-- begin --

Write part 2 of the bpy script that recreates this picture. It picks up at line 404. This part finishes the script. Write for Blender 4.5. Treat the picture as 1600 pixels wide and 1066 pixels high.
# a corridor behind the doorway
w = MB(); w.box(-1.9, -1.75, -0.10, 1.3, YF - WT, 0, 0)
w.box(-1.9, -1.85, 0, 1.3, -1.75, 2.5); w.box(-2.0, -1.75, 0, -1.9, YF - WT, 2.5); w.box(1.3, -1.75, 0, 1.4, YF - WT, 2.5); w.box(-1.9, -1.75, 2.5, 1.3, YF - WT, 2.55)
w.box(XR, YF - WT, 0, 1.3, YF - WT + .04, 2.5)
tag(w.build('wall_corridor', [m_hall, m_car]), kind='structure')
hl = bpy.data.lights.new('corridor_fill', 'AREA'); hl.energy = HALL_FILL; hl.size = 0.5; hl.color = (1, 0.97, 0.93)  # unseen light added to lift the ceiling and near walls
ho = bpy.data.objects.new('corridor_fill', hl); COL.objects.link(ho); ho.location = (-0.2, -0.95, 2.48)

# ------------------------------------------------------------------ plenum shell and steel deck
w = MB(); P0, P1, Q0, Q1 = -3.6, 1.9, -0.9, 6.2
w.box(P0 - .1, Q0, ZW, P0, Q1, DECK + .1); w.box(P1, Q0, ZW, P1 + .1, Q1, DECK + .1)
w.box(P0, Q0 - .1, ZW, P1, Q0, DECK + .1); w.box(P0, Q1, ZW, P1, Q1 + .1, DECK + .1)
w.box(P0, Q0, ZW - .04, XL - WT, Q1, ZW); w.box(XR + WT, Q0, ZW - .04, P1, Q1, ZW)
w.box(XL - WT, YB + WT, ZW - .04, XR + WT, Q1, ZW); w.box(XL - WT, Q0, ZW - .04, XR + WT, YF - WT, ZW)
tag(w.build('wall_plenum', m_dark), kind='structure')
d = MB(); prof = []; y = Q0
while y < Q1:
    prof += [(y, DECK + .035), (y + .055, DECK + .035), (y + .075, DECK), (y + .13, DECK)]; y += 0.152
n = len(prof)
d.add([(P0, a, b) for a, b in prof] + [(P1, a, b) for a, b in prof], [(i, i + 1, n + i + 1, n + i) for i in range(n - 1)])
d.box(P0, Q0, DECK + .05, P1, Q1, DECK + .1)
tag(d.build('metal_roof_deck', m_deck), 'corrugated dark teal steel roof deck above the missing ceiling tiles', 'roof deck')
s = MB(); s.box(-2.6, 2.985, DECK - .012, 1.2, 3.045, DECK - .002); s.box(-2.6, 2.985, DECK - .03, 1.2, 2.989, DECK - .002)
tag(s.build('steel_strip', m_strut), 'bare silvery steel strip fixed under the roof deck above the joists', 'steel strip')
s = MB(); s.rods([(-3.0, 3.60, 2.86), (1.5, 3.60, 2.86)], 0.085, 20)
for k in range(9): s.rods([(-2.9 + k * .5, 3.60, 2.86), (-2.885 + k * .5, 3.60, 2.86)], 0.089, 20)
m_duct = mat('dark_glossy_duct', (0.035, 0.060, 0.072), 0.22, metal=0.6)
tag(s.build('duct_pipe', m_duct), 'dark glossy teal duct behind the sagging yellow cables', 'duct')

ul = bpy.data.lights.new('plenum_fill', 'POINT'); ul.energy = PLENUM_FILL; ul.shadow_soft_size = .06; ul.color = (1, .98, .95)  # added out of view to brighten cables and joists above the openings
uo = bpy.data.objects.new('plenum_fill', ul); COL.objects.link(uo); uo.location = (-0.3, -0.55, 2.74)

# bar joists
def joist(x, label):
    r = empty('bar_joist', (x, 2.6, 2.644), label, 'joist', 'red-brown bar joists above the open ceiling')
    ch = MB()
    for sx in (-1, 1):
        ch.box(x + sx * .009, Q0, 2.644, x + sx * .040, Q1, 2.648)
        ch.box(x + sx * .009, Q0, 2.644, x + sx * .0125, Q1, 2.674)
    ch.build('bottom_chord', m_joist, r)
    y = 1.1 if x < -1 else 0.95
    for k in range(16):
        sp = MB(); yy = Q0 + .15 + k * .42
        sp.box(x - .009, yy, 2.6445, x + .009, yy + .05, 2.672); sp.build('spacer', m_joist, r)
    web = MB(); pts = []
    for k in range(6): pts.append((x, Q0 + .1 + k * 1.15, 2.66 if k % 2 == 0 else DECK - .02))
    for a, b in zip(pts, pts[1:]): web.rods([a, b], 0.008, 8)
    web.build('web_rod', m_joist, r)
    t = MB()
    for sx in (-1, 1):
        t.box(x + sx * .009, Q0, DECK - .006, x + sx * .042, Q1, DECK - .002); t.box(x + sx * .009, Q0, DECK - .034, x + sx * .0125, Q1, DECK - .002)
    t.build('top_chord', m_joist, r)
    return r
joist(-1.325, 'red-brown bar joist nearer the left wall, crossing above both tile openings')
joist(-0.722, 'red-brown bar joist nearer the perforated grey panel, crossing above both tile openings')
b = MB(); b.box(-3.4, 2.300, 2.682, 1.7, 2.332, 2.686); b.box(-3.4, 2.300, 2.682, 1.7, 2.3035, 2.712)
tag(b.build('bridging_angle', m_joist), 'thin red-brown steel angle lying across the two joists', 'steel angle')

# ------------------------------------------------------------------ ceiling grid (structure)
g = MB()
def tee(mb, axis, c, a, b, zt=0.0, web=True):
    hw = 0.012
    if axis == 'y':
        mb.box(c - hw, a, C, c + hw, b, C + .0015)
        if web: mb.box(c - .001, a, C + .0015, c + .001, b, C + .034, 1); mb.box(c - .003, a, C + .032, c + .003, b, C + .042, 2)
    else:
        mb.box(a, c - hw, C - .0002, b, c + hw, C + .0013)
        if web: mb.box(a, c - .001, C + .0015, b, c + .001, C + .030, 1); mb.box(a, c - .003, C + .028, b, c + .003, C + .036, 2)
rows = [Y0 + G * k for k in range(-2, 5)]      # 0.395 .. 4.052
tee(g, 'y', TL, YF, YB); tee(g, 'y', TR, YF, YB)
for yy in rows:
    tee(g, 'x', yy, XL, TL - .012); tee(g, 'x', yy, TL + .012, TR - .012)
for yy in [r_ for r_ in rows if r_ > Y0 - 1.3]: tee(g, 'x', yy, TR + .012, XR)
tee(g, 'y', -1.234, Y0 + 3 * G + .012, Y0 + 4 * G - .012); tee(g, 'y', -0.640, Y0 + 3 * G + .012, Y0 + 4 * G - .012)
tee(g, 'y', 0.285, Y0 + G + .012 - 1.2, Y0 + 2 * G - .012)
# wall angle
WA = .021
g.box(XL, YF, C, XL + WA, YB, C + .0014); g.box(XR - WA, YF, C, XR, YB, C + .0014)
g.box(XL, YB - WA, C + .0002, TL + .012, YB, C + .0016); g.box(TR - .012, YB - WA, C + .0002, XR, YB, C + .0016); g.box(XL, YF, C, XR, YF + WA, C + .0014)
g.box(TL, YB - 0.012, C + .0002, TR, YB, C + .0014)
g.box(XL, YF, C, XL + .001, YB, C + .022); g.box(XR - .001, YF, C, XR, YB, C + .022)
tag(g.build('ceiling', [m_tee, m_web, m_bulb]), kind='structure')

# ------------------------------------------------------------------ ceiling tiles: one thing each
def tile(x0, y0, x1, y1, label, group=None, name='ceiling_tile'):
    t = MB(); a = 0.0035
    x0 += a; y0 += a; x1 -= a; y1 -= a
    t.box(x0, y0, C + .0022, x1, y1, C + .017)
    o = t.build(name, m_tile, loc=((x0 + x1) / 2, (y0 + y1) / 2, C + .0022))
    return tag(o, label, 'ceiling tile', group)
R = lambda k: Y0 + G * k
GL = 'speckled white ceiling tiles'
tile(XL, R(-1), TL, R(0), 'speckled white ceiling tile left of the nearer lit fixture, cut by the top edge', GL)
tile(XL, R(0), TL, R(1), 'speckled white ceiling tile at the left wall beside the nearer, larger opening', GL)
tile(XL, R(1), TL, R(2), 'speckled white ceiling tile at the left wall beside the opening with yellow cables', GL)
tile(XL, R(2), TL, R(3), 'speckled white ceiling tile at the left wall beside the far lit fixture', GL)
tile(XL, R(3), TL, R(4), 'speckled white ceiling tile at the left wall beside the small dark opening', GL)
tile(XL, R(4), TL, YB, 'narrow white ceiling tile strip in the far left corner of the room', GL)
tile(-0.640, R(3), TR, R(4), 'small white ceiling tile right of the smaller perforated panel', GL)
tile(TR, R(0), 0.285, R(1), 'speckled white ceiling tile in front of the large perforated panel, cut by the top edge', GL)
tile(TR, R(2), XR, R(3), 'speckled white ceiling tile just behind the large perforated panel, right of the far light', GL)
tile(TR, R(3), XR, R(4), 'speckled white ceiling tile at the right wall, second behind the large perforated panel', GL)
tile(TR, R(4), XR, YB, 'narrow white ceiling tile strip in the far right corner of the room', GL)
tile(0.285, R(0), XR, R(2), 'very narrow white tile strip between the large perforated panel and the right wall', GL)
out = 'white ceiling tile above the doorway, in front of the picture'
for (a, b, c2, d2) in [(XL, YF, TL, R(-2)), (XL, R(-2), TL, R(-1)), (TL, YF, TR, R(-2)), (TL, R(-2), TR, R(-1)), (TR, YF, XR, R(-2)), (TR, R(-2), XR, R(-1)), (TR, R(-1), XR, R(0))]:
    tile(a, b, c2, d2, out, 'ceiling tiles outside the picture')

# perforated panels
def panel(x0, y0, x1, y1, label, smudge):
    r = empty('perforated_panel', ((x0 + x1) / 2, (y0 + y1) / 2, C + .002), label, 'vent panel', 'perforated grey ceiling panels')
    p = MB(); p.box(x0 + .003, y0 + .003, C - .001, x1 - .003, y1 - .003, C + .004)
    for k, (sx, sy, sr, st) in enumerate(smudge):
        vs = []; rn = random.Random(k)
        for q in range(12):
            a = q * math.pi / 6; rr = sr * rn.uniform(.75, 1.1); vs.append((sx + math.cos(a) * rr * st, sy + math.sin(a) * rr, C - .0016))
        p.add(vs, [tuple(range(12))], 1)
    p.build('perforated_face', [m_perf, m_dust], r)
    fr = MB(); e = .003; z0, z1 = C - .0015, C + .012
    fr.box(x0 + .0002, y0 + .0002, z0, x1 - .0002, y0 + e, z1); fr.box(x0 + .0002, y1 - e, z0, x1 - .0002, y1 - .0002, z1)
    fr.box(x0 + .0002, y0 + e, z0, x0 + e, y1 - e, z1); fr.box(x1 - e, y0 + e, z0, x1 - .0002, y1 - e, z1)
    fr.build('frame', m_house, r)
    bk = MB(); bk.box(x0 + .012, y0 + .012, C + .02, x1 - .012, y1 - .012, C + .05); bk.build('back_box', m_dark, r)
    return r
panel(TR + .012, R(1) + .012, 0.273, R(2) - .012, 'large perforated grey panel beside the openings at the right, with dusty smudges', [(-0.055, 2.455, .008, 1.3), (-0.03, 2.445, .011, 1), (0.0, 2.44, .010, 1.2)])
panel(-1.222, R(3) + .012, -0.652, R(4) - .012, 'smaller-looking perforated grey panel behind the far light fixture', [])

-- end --

-- Direction --
Answer with one number: how many lines in the listing hold "kind".

-- Written solution --
3